* WRITTEN INSTRUCTION: Reproduce all the lines exactly as they stand, apart from the pictures.

* DATA PROVIDED:
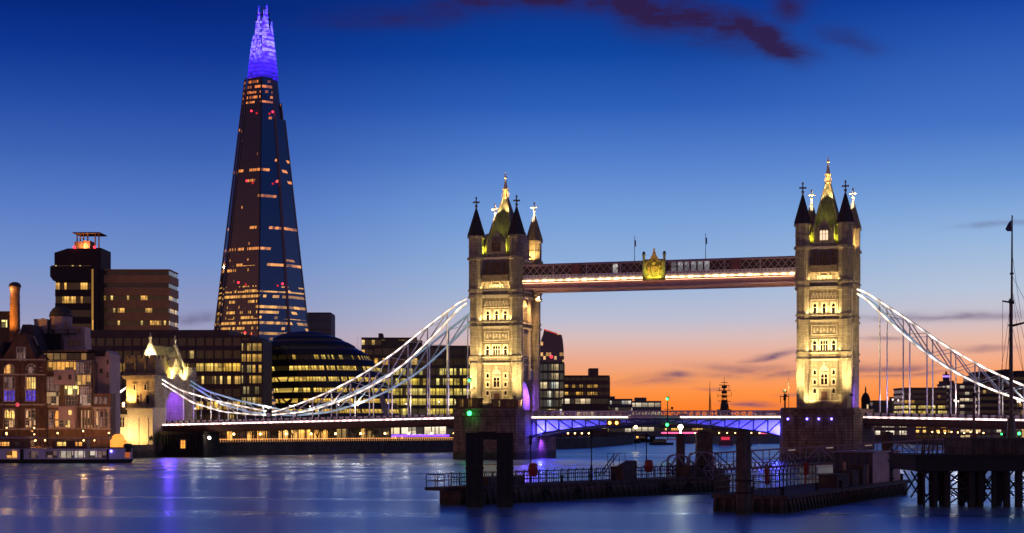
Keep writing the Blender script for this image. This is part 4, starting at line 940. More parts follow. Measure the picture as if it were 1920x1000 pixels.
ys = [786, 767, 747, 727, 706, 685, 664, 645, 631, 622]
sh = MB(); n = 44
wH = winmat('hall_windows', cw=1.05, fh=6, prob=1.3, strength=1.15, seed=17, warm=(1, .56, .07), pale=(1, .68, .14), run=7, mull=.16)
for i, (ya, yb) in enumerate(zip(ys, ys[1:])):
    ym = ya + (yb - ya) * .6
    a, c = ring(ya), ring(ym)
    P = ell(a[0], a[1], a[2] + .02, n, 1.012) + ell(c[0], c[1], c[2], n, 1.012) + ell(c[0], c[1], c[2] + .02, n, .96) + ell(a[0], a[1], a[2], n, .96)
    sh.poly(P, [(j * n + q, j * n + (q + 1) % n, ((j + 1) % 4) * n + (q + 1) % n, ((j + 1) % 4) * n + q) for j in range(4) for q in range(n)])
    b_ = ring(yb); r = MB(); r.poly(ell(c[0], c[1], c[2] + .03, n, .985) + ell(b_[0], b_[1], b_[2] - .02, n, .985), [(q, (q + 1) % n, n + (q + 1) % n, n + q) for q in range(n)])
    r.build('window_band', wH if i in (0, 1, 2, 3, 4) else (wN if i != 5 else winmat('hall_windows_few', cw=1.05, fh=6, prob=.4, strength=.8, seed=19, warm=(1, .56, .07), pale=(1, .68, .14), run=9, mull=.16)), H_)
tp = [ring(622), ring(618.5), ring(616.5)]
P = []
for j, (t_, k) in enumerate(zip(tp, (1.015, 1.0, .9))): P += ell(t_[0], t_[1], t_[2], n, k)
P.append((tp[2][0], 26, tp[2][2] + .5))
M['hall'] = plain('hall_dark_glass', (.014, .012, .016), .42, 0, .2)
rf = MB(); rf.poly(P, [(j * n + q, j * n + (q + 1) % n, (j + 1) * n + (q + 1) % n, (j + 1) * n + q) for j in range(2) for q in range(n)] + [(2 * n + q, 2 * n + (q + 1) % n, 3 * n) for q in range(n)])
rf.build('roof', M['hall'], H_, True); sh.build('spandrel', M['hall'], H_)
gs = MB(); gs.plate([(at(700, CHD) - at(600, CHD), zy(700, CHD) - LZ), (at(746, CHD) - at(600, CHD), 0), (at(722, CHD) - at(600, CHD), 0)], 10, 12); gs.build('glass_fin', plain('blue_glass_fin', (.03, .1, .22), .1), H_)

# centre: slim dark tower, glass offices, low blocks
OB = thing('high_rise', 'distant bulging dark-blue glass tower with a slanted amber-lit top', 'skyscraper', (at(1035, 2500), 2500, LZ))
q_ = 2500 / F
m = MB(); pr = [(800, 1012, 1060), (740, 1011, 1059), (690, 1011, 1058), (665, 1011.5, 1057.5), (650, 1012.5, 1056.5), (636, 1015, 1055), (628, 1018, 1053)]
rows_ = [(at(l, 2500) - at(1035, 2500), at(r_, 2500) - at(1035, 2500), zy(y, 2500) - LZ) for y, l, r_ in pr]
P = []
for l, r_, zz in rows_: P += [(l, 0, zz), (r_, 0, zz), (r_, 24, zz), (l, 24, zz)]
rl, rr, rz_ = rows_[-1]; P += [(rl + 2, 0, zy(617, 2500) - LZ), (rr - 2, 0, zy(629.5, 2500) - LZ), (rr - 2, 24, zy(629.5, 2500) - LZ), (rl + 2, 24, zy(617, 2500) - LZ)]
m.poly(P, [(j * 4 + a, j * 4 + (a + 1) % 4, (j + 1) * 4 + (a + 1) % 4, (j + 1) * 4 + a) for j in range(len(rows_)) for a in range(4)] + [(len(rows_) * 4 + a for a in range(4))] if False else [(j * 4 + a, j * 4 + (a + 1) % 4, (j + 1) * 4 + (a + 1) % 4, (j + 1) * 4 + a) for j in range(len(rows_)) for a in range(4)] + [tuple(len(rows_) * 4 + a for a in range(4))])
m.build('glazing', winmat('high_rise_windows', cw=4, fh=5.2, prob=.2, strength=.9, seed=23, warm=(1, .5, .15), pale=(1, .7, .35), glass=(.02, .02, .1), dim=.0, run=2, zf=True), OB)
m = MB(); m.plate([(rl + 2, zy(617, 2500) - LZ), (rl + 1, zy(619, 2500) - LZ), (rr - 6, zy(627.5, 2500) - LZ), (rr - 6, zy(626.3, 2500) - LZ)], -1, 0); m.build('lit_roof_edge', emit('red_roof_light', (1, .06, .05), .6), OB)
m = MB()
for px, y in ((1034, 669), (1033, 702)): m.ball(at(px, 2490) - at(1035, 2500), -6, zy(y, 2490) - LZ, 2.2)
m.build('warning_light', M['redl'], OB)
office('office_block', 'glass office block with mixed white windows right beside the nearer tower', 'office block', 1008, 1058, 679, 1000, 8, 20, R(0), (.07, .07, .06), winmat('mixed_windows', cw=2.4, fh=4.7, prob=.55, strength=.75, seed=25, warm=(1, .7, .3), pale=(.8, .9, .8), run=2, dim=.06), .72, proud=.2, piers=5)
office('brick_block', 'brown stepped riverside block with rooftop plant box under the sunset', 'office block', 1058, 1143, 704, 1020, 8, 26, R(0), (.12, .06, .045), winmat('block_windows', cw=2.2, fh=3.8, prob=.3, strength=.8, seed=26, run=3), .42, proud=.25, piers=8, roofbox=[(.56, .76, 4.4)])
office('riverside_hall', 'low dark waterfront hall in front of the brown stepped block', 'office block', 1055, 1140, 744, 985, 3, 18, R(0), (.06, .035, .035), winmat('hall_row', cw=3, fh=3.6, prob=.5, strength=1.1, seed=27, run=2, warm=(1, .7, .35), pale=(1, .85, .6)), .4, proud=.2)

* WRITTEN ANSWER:
Keep writing the Blender script for this image. This is part 4, starting at line 940. More parts follow. Measure the picture as if it were 1920x1000 pixels.
ys = [786, 767, 747, 727, 706, 685, 664, 645, 631, 622]
sh = MB(); n = 44
wH = winmat('hall_windows', cw=1.05, fh=6, prob=1.3, strength=1.15, seed=17, warm=(1, .56, .07), pale=(1, .68, .14), run=7, mull=.16)
for i, (ya, yb) in enumerate(zip(ys, ys[1:])):
    ym = ya + (yb - ya) * .6
    a, c = ring(ya), ring(ym)
    P = ell(a[0], a[1], a[2] + .02, n, 1.012) + ell(c[0], c[1], c[2], n, 1.012) + ell(c[0], c[1], c[2] + .02, n, .96) + ell(a[0], a[1], a[2], n, .96)
    sh.poly(P, [(j * n + q, j * n + (q + 1) % n, ((j + 1) % 4) * n + (q + 1) % n, ((j + 1) % 4) * n + q) for j in range(4) for q in range(n)])
    b_ = ring(yb); r = MB(); r.poly(ell(c[0], c[1], c[2] + .03, n, .985) + ell(b_[0], b_[1], b_[2] - .02, n, .985), [(q, (q + 1) % n, n + (q + 1) % n, n + q) for q in range(n)])
    r.build('window_band', wH if i in (0, 1, 2, 3, 4) else (wN if i != 5 else winmat('hall_windows_few', cw=1.05, fh=6, prob=.4, strength=.8, seed=19, warm=(1, .56, .07), pale=(1, .68, .14), run=9, mull=.16)), H_)
tp = [ring(622), ring(618.5), ring(616.5)]
P = []
for j, (t_, k) in enumerate(zip(tp, (1.015, 1.0, .9))): P += ell(t_[0], t_[1], t_[2], n, k)
P.append((tp[2][0], 26, tp[2][2] + .5))
M['hall'] = plain('hall_dark_glass', (.014, .012, .016), .42, 0, .2)
rf = MB(); rf.poly(P, [(j * n + q, j * n + (q + 1) % n, (j + 1) * n + (q + 1) % n, (j + 1) * n + q) for j in range(2) for q in range(n)] + [(2 * n + q, 2 * n + (q + 1) % n, 3 * n) for q in range(n)])
rf.build('roof', M['hall'], H_, True); sh.build('spandrel', M['hall'], H_)
gs = MB(); gs.plate([(at(700, CHD) - at(600, CHD), zy(700, CHD) - LZ), (at(746, CHD) - at(600, CHD), 0), (at(722, CHD) - at(600, CHD), 0)], 10, 12); gs.build('glass_fin', plain('blue_glass_fin', (.03, .1, .22), .1), H_)

# centre: slim dark tower, glass offices, low blocks
OB = thing('high_rise', 'distant bulging dark-blue glass tower with a slanted amber-lit top', 'skyscraper', (at(1035, 2500), 2500, LZ))
q_ = 2500 / F
m = MB(); pr = [(800, 1012, 1060), (740, 1011, 1059), (690, 1011, 1058), (665, 1011.5, 1057.5), (650, 1012.5, 1056.5), (636, 1015, 1055), (628, 1018, 1053)]
rows_ = [(at(l, 2500) - at(1035, 2500), at(r_, 2500) - at(1035, 2500), zy(y, 2500) - LZ) for y, l, r_ in pr]
P = []
for l, r_, zz in rows_: P += [(l, 0, zz), (r_, 0, zz), (r_, 24, zz), (l, 24, zz)]
rl, rr, rz_ = rows_[-1]; P += [(rl + 2, 0, zy(617, 2500) - LZ), (rr - 2, 0, zy(629.5, 2500) - LZ), (rr - 2, 24, zy(629.5, 2500) - LZ), (rl + 2, 24, zy(617, 2500) - LZ)]
m.poly(P, [(j * 4 + a, j * 4 + (a + 1) % 4, (j + 1) * 4 + (a + 1) % 4, (j + 1) * 4 + a) for j in range(len(rows_)) for a in range(4)] + [(len(rows_) * 4 + a for a in range(4))] if False else [(j * 4 + a, j * 4 + (a + 1) % 4, (j + 1) * 4 + (a + 1) % 4, (j + 1) * 4 + a) for j in range(len(rows_)) for a in range(4)] + [tuple(len(rows_) * 4 + a for a in range(4))])
m.build('glazing', winmat('high_rise_windows', cw=4, fh=5.2, prob=.2, strength=.9, seed=23, warm=(1, .5, .15), pale=(1, .7, .35), glass=(.02, .02, .1), dim=.0, run=2, zf=True), OB)
m = MB(); m.plate([(rl + 2, zy(617, 2500) - LZ), (rl + 1, zy(619, 2500) - LZ), (rr - 6, zy(627.5, 2500) - LZ), (rr - 6, zy(626.3, 2500) - LZ)], -1, 0); m.build('lit_roof_edge', emit('red_roof_light', (1, .06, .05), .6), OB)
m = MB()
for px, y in ((1034, 669), (1033, 702)): m.ball(at(px, 2490) - at(1035, 2500), -6, zy(y, 2490) - LZ, 2.2)
m.build('warning_light', M['redl'], OB)
office('office_block', 'glass office block with mixed white windows right beside the nearer tower', 'office block', 1008, 1058, 679, 1000, 8, 20, R(0), (.07, .07, .06), winmat('mixed_windows', cw=2.4, fh=4.7, prob=.55, strength=.75, seed=25, warm=(1, .7, .3), pale=(.8, .9, .8), run=2, dim=.06), .72, proud=.2, piers=5)
office('brick_block', 'brown stepped riverside block with rooftop plant box under the sunset', 'office block', 1058, 1143, 704, 1020, 8, 26, R(0), (.12, .06, .045), winmat('block_windows', cw=2.2, fh=3.8, prob=.3, strength=.8, seed=26, run=3), .42, proud=.25, piers=8, roofbox=[(.56, .76, 4.4)])
office('riverside_hall', 'low dark waterfront hall in front of the brown stepped block', 'office block', 1055, 1140, 744, 985, 3, 18, R(0), (.06, .035, .035), winmat('hall_row', cw=3, fh=3.6, prob=.5, strength=1.1, seed=27, run=2, warm=(1, .7, .35), pale=(1, .85, .6)), .4, proud=.2)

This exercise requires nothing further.